• _Required task_: Without including the pictures, copy out every line below.

☆ ☆ ☆ ☆

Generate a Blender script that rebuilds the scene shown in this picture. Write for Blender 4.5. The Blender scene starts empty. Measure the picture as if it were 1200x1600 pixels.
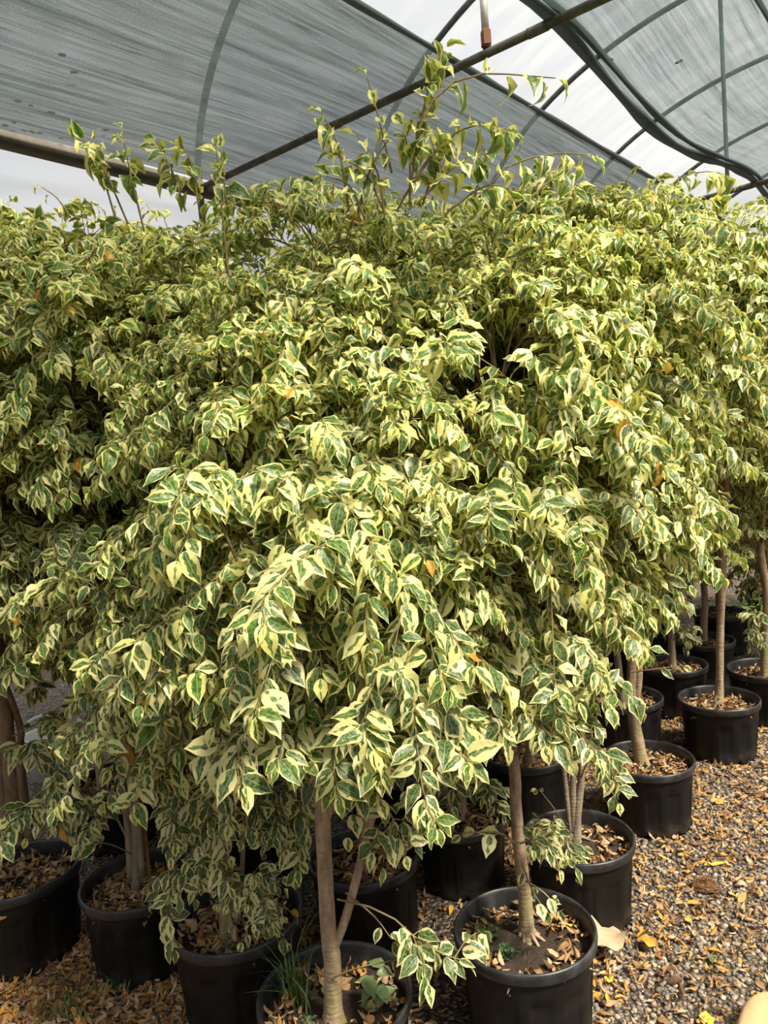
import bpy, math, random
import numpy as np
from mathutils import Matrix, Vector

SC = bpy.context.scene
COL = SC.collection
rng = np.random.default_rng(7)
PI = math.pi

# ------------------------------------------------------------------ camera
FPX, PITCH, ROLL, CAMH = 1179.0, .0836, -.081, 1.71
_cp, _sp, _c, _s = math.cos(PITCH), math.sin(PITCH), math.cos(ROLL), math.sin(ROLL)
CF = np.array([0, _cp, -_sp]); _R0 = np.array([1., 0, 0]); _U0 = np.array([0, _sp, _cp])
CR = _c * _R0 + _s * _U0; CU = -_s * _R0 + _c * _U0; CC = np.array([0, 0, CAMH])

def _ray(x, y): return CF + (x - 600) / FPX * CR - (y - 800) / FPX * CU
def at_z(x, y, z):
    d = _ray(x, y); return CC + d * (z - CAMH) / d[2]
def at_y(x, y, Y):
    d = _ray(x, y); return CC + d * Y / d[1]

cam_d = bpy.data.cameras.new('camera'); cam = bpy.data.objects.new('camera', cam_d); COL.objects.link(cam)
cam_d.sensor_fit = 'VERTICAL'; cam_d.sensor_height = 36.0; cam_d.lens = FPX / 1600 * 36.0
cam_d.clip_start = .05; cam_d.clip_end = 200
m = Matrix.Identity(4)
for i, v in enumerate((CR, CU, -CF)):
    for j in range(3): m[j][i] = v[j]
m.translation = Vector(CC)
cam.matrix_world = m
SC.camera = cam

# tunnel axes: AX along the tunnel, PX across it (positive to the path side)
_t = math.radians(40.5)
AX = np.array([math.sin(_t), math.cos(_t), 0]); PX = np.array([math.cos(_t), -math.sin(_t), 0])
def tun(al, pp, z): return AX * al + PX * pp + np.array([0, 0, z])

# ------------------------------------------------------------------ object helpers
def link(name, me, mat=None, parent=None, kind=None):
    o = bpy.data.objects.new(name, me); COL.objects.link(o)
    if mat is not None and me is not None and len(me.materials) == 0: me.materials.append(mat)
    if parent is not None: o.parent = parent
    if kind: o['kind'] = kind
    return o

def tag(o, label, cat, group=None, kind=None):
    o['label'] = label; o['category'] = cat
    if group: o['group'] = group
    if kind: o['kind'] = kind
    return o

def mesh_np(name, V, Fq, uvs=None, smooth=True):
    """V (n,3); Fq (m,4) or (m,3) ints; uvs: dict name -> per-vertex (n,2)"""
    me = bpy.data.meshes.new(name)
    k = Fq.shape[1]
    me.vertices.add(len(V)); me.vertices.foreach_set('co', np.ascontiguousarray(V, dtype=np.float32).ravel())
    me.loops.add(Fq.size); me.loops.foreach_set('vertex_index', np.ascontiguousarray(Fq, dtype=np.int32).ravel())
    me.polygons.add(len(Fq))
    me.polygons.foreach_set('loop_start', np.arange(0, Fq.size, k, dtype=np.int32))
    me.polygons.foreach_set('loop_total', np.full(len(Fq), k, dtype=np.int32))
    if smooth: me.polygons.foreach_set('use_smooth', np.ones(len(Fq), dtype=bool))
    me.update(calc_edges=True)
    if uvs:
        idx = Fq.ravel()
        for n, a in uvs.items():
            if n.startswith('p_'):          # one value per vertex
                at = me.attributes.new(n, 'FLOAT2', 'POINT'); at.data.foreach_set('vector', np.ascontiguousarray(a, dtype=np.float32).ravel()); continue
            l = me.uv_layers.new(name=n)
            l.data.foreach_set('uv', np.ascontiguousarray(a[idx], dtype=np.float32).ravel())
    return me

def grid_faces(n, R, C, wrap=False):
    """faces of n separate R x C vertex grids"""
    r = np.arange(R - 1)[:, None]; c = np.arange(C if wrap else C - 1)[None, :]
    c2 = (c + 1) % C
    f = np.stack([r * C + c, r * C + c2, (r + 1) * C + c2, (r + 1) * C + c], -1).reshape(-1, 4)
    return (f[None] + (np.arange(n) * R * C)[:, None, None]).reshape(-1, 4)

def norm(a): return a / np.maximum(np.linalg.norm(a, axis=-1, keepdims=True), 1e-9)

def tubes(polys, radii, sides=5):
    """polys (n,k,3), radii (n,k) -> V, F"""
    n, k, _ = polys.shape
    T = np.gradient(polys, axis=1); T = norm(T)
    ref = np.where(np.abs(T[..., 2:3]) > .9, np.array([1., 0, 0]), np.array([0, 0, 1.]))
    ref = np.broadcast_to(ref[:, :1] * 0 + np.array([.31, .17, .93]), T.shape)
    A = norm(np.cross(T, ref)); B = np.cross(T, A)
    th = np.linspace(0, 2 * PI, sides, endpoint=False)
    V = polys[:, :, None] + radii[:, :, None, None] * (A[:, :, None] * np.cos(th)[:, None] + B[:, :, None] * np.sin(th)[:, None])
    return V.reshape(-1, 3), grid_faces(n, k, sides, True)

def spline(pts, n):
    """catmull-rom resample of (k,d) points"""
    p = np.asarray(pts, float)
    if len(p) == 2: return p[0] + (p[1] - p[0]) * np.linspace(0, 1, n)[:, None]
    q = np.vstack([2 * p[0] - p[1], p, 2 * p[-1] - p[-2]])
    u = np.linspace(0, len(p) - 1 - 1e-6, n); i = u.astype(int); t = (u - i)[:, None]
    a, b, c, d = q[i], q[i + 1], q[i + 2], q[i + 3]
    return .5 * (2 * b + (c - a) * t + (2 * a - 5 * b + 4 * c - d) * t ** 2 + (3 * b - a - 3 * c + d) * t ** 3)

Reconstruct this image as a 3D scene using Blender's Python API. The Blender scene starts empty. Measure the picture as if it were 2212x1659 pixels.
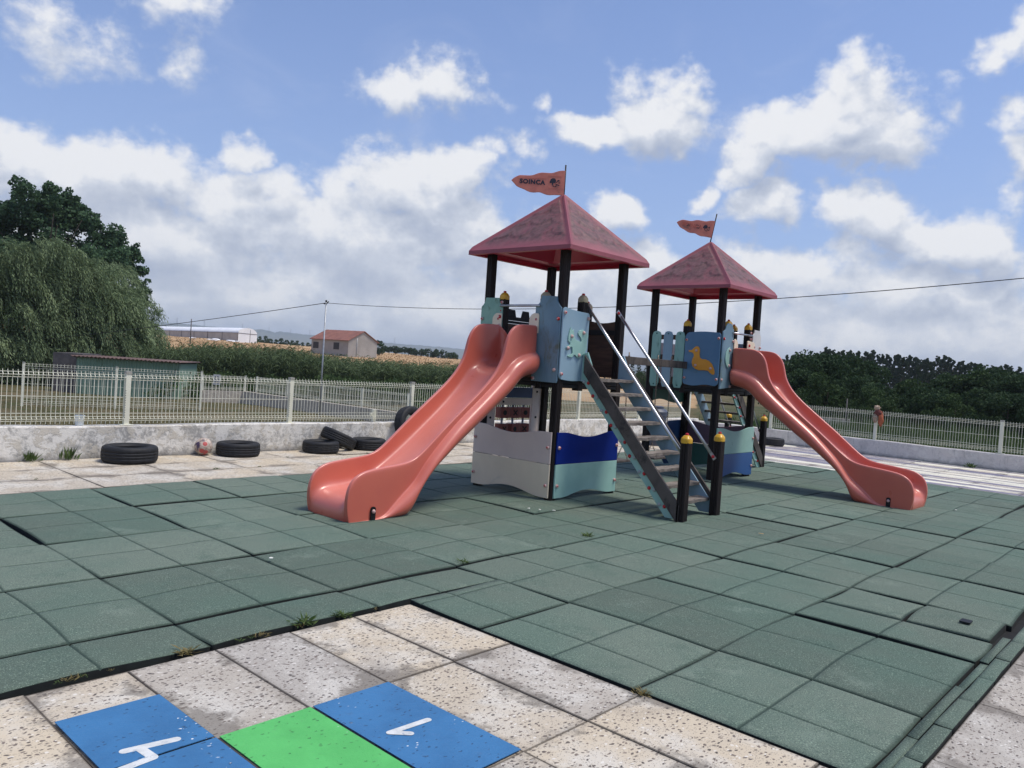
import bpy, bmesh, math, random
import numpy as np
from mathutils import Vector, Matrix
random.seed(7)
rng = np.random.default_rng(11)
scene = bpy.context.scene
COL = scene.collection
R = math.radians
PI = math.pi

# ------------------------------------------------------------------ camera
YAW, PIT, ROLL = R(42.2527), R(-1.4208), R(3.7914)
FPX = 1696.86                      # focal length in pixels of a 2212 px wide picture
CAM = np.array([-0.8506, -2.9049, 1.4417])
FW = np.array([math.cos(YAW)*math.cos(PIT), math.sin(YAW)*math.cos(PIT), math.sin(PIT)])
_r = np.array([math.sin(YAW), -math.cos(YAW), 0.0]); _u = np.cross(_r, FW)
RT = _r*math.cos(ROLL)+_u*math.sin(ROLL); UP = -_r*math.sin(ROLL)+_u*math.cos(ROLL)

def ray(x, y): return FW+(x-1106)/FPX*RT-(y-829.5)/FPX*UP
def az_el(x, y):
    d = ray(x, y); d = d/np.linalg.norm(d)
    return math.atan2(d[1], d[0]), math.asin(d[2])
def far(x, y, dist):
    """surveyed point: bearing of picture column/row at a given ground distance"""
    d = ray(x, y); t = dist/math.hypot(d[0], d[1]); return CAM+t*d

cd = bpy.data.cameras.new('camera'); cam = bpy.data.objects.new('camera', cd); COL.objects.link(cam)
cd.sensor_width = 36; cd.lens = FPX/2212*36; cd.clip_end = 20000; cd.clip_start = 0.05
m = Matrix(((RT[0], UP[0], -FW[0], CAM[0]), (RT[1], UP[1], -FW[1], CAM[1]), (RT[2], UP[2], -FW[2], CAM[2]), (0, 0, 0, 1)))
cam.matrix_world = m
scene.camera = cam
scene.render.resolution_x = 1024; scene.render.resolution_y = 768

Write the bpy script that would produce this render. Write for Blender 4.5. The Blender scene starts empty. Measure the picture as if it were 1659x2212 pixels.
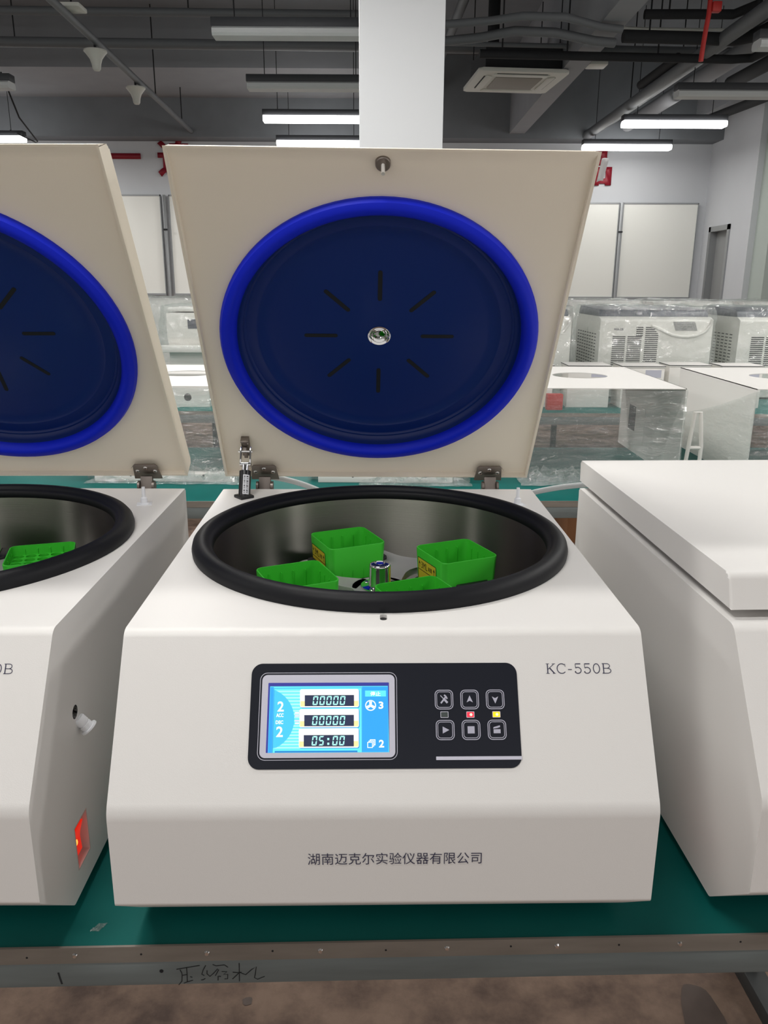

☆ ☆ ☆ ☆

• _Task output_:
Generate a Blender script that rebuilds the scene shown in this picture. Write for Blender 4.5. The Blender scene starts empty. Measure the picture as if it were 1200x1600 pixels.
import bpy, math, random
import numpy as np
from mathutils import Matrix, Vector

SC = bpy.context.scene
COL = SC.collection
rng = np.random.default_rng(7)
PI = math.pi

# ------------------------------------------------------------------ camera
FPX, PITCH, ROLL, CAMH = 1179.0, .0836, -.081, 1.71
_cp, _sp, _c, _s = math.cos(PITCH), math.sin(PITCH), math.cos(ROLL), math.sin(ROLL)
CF = np.array([0, _cp, -_sp]); _R0 = np.array([1., 0, 0]); _U0 = np.array([0, _sp, _cp])
CR = _c * _R0 + _s * _U0; CU = -_s * _R0 + _c * _U0; CC = np.array([0, 0, CAMH])

def _ray(x, y): return CF + (x - 600) / FPX * CR - (y - 800) / FPX * CU
def at_z(x, y, z):
    d = _ray(x, y); return CC + d * (z - CAMH) / d[2]
def at_y(x, y, Y):
    d = _ray(x, y); return CC + d * Y / d[1]

cam_d = bpy.data.cameras.new('camera'); cam = bpy.data.objects.new('camera', cam_d); COL.objects.link(cam)
cam_d.sensor_fit = 'VERTICAL'; cam_d.sensor_height = 36.0; cam_d.lens = FPX / 1600 * 36.0
cam_d.clip_start = .05; cam_d.clip_end = 200
m = Matrix.Identity(4)
for i, v in enumerate((CR, CU, -CF)):
    for j in range(3): m[j][i] = v[j]
m.translation = Vector(CC)
cam.matrix_world = m
SC.camera = cam

# tunnel axes: AX along the tunnel, PX across it (positive to the path side)
_t = math.radians(40.5)
AX = np.array([math.sin(_t), math.cos(_t), 0]); PX = np.array([math.cos(_t), -math.sin(_t), 0])
def tun(al, pp, z): return AX * al + PX * pp + np.array([0, 0, z])

# ------------------------------------------------------------------ object helpers
def link(name, me, mat=None, parent=None, kind=None):
    o = bpy.data.objects.new(name, me); COL.objects.link(o)
    if mat is not None and me is not None and len(me.materials) == 0: me.materials.append(mat)
    if parent is not None: o.parent = parent
    if kind: o['kind'] = kind
    return o

def tag(o, label, cat, group=None, kind=None):
    o['label'] = label; o['category'] = cat
    if group: o['group'] = group
    if kind: o['kind'] = kind
    return o

def mesh_np(name, V, Fq, uvs=None, smooth=True):
    """V (n,3); Fq (m,4) or (m,3) ints; uvs: dict name -> per-vertex (n,2)"""
    me = bpy.data.meshes.new(name)
    k = Fq.shape[1]
    me.vertices.add(len(V)); me.vertices.foreach_set('co', np.ascontiguousarray(V, dtype=np.float32).ravel())
    me.loops.add(Fq.size); me.loops.foreach_set('vertex_index', np.ascontiguousarray(Fq, dtype=np.int32).ravel())
    me.polygons.add(len(Fq))
    me.polygons.foreach_set('loop_start', np.arange(0, Fq.size, k, dtype=np.int32))
    me.polygons.foreach_set('loop_total', np.full(len(Fq), k, dtype=np.int32))
    if smooth: me.polygons.foreach_set('use_smooth', np.ones(len(Fq), dtype=bool))
    me.update(calc_edges=True)
    if uvs:
        idx = Fq.ravel()
        for n, a in uvs.items():
            if n.startswith('p_'):          # one value per vertex
                at = me.attributes.new(n, 'FLOAT2', 'POINT'); at.data.foreach_set('vector', np.ascontiguousarray(a, dtype=np.float32).ravel()); continue
            l = me.uv_layers.new(name=n)
            l.data.foreach_set('uv', np.ascontiguousarray(a[idx], dtype=np.float32).ravel())
    return me

def grid_faces(n, R, C, wrap=False):
    """faces of n separate R x C vertex grids"""
    r = np.arange(R - 1)[:, None]; c = np.arange(C if wrap else C - 1)[None, :]
    c2 = (c + 1) % C
    f = np.stack([r * C + c, r * C + c2, (r + 1) * C + c2, (r + 1) * C + c], -1).reshape(-1, 4)
    return (f[None] + (np.arange(n) * R * C)[:, None, None]).reshape(-1, 4)

def norm(a): return a / np.maximum(np.linalg.norm(a, axis=-1, keepdims=True), 1e-9)

def tubes(polys, radii, sides=5):
    """polys (n,k,3), radii (n,k) -> V, F"""
    n, k, _ = polys.shape
    T = np.gradient(polys, axis=1); T = norm(T)
    ref = np.where(np.abs(T[..., 2:3]) > .9, np.array([1., 0, 0]), np.array([0, 0, 1.]))
    ref = np.broadcast_to(ref[:, :1] * 0 + np.array([.31, .17, .93]), T.shape)
    A = norm(np.cross(T, ref)); B = np.cross(T, A)
    th = np.linspace(0, 2 * PI, sides, endpoint=False)
    V = polys[:, :, None] + radii[:, :, None, None] * (A[:, :, None] * np.cos(th)[:, None] + B[:, :, None] * np.sin(th)[:, None])
    return V.reshape(-1, 3), grid_faces(n, k, sides, True)

def spline(pts, n):
    """catmull-rom resample of (k,d) points"""
    p = np.asarray(pts, float)
    if len(p) == 2: return p[0] + (p[1] - p[0]) * np.linspace(0, 1, n)[:, None]
    q = np.vstack([2 * p[0] - p[1], p, 2 * p[-1] - p[-2]])
    u = np.linspace(0, len(p) - 1 - 1e-6, n); i = u.astype(int); t = (u - i)[:, None]
    a, b, c, d = q[i], q[i + 1], q[i + 2], q[i + 3]
    return .5 * (2 * b + (c - a) * t + (2 * a - 5 * b + 4 * c - d) * t ** 2 + (3 * b - a - 3 * c + d) * t ** 3)

Reconstruct this image as a 3D scene using Blender's Python API. The Blender scene starts empty. Measure the picture as if it were 2212x1659 pixels.
import bpy, bmesh, math, random
import numpy as np
from mathutils import Vector, Matrix
random.seed(7)
rng = np.random.default_rng(11)
scene = bpy.context.scene
COL = scene.collection
R = math.radians
PI = math.pi

# ------------------------------------------------------------------ camera
YAW, PIT, ROLL = R(42.2527), R(-1.4208), R(3.7914)
FPX = 1696.86                      # focal length in pixels of a 2212 px wide picture
CAM = np.array([-0.8506, -2.9049, 1.4417])
FW = np.array([math.cos(YAW)*math.cos(PIT), math.sin(YAW)*math.cos(PIT), math.sin(PIT)])
_r = np.array([math.sin(YAW), -math.cos(YAW), 0.0]); _u = np.cross(_r, FW)
RT = _r*math.cos(ROLL)+_u*math.sin(ROLL); UP = -_r*math.sin(ROLL)+_u*math.cos(ROLL)

def ray(x, y): return FW+(x-1106)/FPX*RT-(y-829.5)/FPX*UP
def az_el(x, y):
    d = ray(x, y); d = d/np.linalg.norm(d)
    return math.atan2(d[1], d[0]), math.asin(d[2])
def far(x, y, dist):
    """surveyed point: bearing of picture column/row at a given ground distance"""
    d = ray(x, y); t = dist/math.hypot(d[0], d[1]); return CAM+t*d

cd = bpy.data.cameras.new('camera'); cam = bpy.data.objects.new('camera', cd); COL.objects.link(cam)
cd.sensor_width = 36; cd.lens = FPX/2212*36; cd.clip_end = 20000; cd.clip_start = 0.05
m = Matrix(((RT[0], UP[0], -FW[0], CAM[0]), (RT[1], UP[1], -FW[1], CAM[1]), (RT[2], UP[2], -FW[2], CAM[2]), (0, 0, 0, 1)))
cam.matrix_world = m
scene.camera = cam
scene.render.resolution_x = 1024; scene.render.resolution_y = 768

Write the bpy script that would produce this render. Write for Blender 4.5. The Blender scene starts empty. Measure the picture as if it were 1659x2212 pixels.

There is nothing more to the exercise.